Recorded data
★ ★ ★ ★ ★

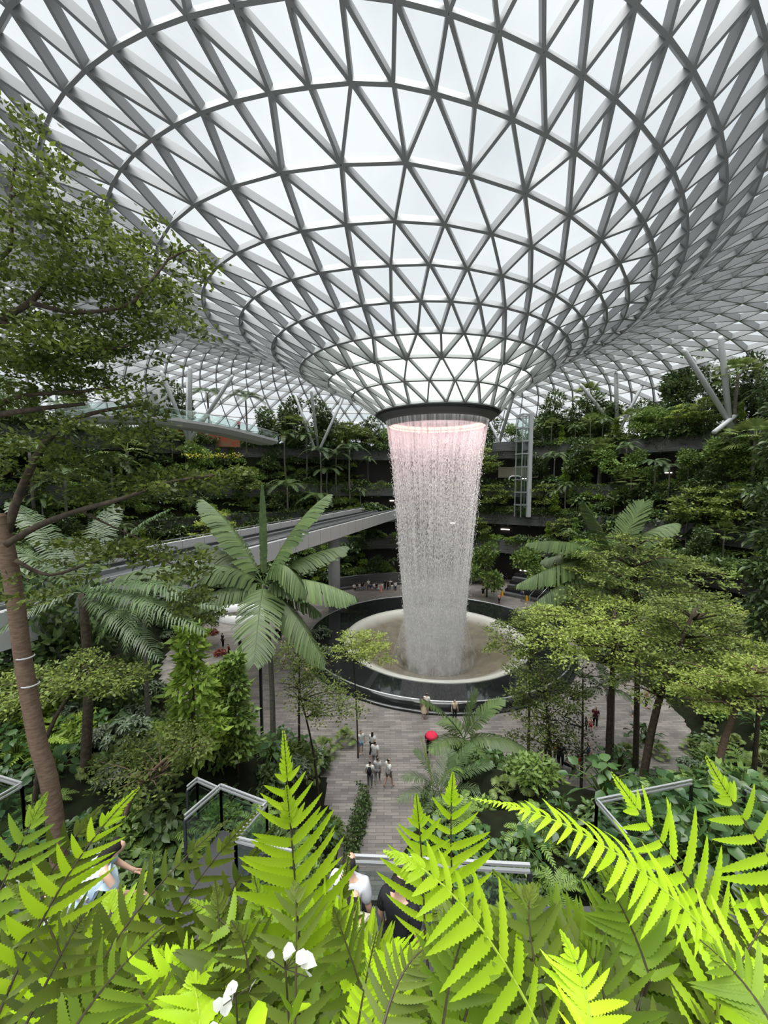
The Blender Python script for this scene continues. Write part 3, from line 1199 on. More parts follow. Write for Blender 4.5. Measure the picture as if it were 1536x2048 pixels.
def leaf_quads(P, size, rng, elong=2.2, up=1.0, dirs=None, jit=0.7, droop=0.0):
    """one pointed, slightly folded leaf at each point"""
    P = np.asarray(P, dtype=float).reshape(-1, 3)
    n = len(P)
    d = rng.normal(0, 1, (n, 3))
    if dirs is not None:
        d = np.asarray(dirs, dtype=float) + d * jit
    nr = rng.normal(0, 1, (n, 3)) * 0.55 + np.array([0, 0, up])
    nr /= np.linalg.norm(nr, axis=1, keepdims=True)
    d -= (d * nr).sum(1, keepdims=True) * nr
    d[:, 2] -= droop
    d /= np.linalg.norm(d, axis=1, keepdims=True) + 1e-9
    s = np.cross(nr, d)
    L = (size * rng.uniform(0.65, 1.25, n))[:, None]
    w = L / elong / 2
    V = np.stack([P, P + d * L * 0.45 + s * w - nr * L * 0.06, P + d * L, P + d * L * 0.45 - s * w - nr * L * 0.06], 1)
    F = np.arange(n * 4).reshape(n, 4)
    return V.reshape(-1, 3), F


def round_leaves(P, size, rng, elong=1.5, up=0.7, dirs=None, jit=0.5, droop=0.3):
    """broader leaf of six quads-corners with a midrib fold (two quads each side)"""
    P = np.asarray(P, dtype=float).reshape(-1, 3)
    n = len(P)
    d = rng.normal(0, 1, (n, 3))
    if dirs is not None:
        d = np.asarray(dirs, dtype=float) + d * jit
    nr = rng.normal(0, 1, (n, 3)) * 0.45 + np.array([0, 0, up])
    nr /= np.linalg.norm(nr, axis=1, keepdims=True)
    d -= (d * nr).sum(1, keepdims=True) * nr
    d /= np.linalg.norm(d, axis=1, keepdims=True) + 1e-9
    s = np.cross(nr, d)
    L = (size * rng.uniform(0.7, 1.2, n))[:, None]
    w = L / elong / 2
    dn = np.array([0, 0, -1.0]) * L * droop
    st = [(0, 0.25), (0.25, 0.95), (0.6, 0.85), (1.0, 0.03)]
    rows = []
    for t, k in st:
        c = P + d * L * t + dn * t * t
        rows += [c + s * w * k + nr * L * 0.06 * k, c - nr * L * 0.03, c - s * w * k + nr * L * 0.06 * k]
    V = np.stack(rows, 1).reshape(-1, 3)
    f = []
    for i in range(3):
        f += [(3 * i, 3 * i + 1, 3 * i + 4, 3 * i + 3), (3 * i + 1, 3 * i + 2, 3 * i + 5, 3 * i + 4)]
    F = (np.array(f)[None] + (np.arange(n) * 12)[:, None, None]).reshape(-1, 4)
    return V, F


def join(parts):
    Vs, Fs, b = [], [], 0
    for V, F in parts:
        Vs.append(np.asarray(V).reshape(-1, 3))
        Fs.append(np.asarray(F) + b)
        b += len(Vs[-1])
    return np.concatenate(Vs), np.concatenate(Fs)


def bez(p0, p1, p2, t):
    return p0 * (1 - t) ** 2 + p1 * 2 * t * (1 - t) + p2 * t * t


# ------------------------------------------------------------------ palm fronds
def frond_mesh(p0, p1, p2, half, n, rng, droop=0.5, width=1.0, fwd=0.6, start=0.12, gap=0.0, fold=0.25, tipw=0.25):
    """feather frond along a curve: narrow pleated leaflets side by side, hanging a little"""
    p0, p1, p2 = (np.array(q, dtype=float) for q in (p0, p1, p2))
    Vs, Fs = [], []
    length = np.linalg.norm(p1 - p0) + np.linalg.norm(p2 - p1)
    zup = np.array([0, 0, 1.0])
    ts = np.linspace(start, 1.0, n)
    dl = length * (1 - start) / n
    for i, t in enumerate(ts):
        c = p0 * (1 - t) ** 2 + p1 * 2 * t * (1 - t) + p2 * t * t
        T = 2 * (1 - t) * (p1 - p0) + 2 * t * (p2 - p1)
        T /= np.linalg.norm(T) + 1e-9
        S = np.cross(T, zup)
        if np.linalg.norm(S) < 0.15:
            S = np.array([1.0, 0, 0])
        S /= np.linalg.norm(S)
        N = np.cross(S, T)
        u = (t - start) / (1 - start)
        L = half * (0.35 + 0.65 * math.sin(math.pi * min(1, u * 0.75 + 0.18))) * (1 if u < 0.85 else 1 - (u - 0.85) * 3.2)
        for sg in (-1, 1):
            if gap and rng.random() < gap:
                continue
            f = fwd * (0.6 + 0.9 * u)
            D = S * sg + T * f + N * fold + rng.normal(0, 0.05, 3)
            D /= np.linalg.norm(D)
            l = L * rng.uniform(0.9, 1.08)
            w = dl * 0.52 * width * rng.uniform(0.85, 1.1)
            W = T * w
            a = c
            b = c + D * l * 0.5 - zup * droop * l * 0.12
            e = c + D * l * (0.97 - 0.12 * droop) - zup * droop * l * 0.5
            base = len(Vs)
            Vs += [a - W * 0.7, a + W * 0.7, b + W, b - W, e + W * tipw + D * 0.02, e - W * tipw]
            Fs += [(base, base + 1, base + 2, base + 3), (base + 3, base + 2, base + 4, base + 5)]
    # midrib
    k = 10
    rad = max(0.012, half * 0.02)
    base = len(Vs)
    for i in range(k + 1):
        t = i / k
        c = p0 * (1 - t) ** 2 + p1 * 2 * t * (1 - t) + p2 * t * t
        T = 2 * (1 - t) * (p1 - p0) + 2 * t * (p2 - p1)
        T /= np.linalg.norm(T) + 1e-9
        S = np.cross(T, zup)
        if np.linalg.norm(S) < 0.15:
            S = np.array([1.0, 0, 0])
        S /= np.linalg.norm(S)
        N = np.cross(S, T)
        r = rad * (1.5 - 1.2 * t)
        for q in (S * r, N * r, -S * r, -N * r):
            Vs.append(c + q)
    for i in range(k):
        for j in range(4):
            j2 = (j + 1) % 4
            Fs.append((base + 4 * i + j, base + 4 * i + j2, base + 4 * i + 4 + j2, base + 4 * i + 4 + j))
    return np.array(Vs), np.array(Fs)


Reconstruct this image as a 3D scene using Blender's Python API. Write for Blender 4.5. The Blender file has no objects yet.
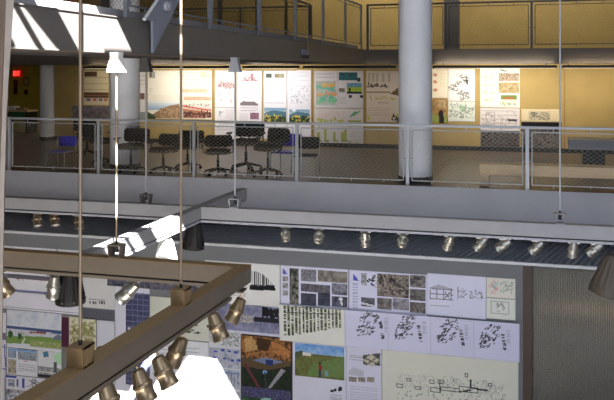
import bpy, bmesh, math, random
import numpy as np
from mathutils import Vector, Matrix, Euler
from mathutils.geometry import tessellate_polygon
random.seed(7); rng = np.random.default_rng(7)
scn = bpy.context.scene; COL = scn.collection

# ------------------------------------------------------------------ camera frame
F_, YH = 800.0, 72.0
A = math.radians(15.6); S, C = math.sin(A), math.cos(A)
CZ = 2.02
FWD = Vector((-S, C, 0)); RGT = Vector((C, S, 0)); UP = Vector((0, 0, 1))
def on_y(x, y, Y):
    u = (x-307)/F_; d = Y/(C+S*u)
    return Vector((d*(-S+C*u), Y, CZ+(YH-y)/F_*d))
def on_x(x, y, X):
    u = (x-307)/F_; d = X/(-S+C*u)
    return Vector((X, d*(C+S*u), CZ+(YH-y)/F_*d))
def on_z(x, y, Z):
    u = (x-307)/F_; d = (CZ-Z)*F_/(y-YH)
    return Vector((d*(-S+C*u), d*(C+S*u), Z))
cam = bpy.data.cameras.new('camera'); co = bpy.data.objects.new('camera', cam); COL.objects.link(co)
cam.sensor_fit = 'HORIZONTAL'; cam.sensor_width = 36; cam.lens = 36*F_/614
cam.shift_y = -(200-YH)/614; cam.clip_start = .05; cam.clip_end = 200
co.location = (0, 0, CZ); co.rotation_euler = (math.pi/2, 0, A)
scn.camera = co
scn.view_settings.view_transform = 'Standard'; scn.view_settings.look = 'None'
scn.view_settings.exposure = 0; scn.view_settings.gamma = 1; scn.view_settings.use_curve_mapping = False

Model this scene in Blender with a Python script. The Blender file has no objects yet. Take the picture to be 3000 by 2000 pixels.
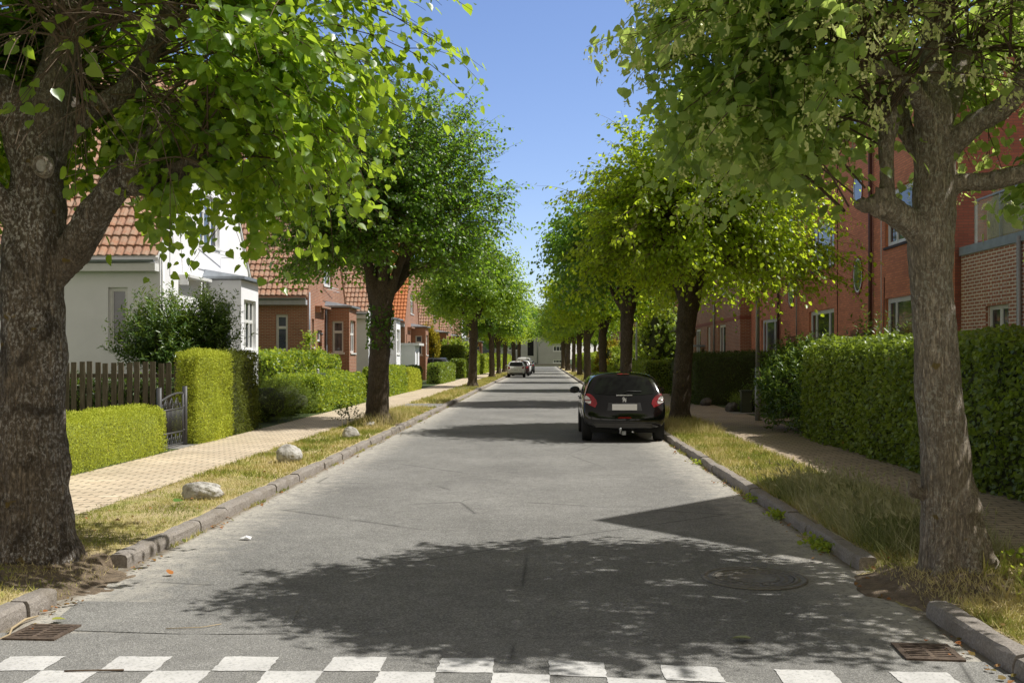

★ ★ ★ ★ ★

Give again, word for word, every line from the top of the data through the line with "return V.reshape(-1, 3), F", both ends included, and exclude the pictures.

The Blender Python script for this scene continues. Write part 3, from line 1199 on. More parts follow. Write for Blender 4.5. Measure the picture as if it were 1536x2048 pixels.
def leaf_quads(P, size, rng, elong=2.2, up=1.0, dirs=None, jit=0.7, droop=0.0):
    """one pointed, slightly folded leaf at each point"""
    P = np.asarray(P, dtype=float).reshape(-1, 3)
    n = len(P)
    d = rng.normal(0, 1, (n, 3))
    if dirs is not None:
        d = np.asarray(dirs, dtype=float) + d * jit
    nr = rng.normal(0, 1, (n, 3)) * 0.55 + np.array([0, 0, up])
    nr /= np.linalg.norm(nr, axis=1, keepdims=True)
    d -= (d * nr).sum(1, keepdims=True) * nr
    d[:, 2] -= droop
    d /= np.linalg.norm(d, axis=1, keepdims=True) + 1e-9
    s = np.cross(nr, d)
    L = (size * rng.uniform(0.65, 1.25, n))[:, None]
    w = L / elong / 2
    V = np.stack([P, P + d * L * 0.45 + s * w - nr * L * 0.06, P + d * L, P + d * L * 0.45 - s * w - nr * L * 0.06], 1)
    F = np.arange(n * 4).reshape(n, 4)
    return V.reshape(-1, 3), F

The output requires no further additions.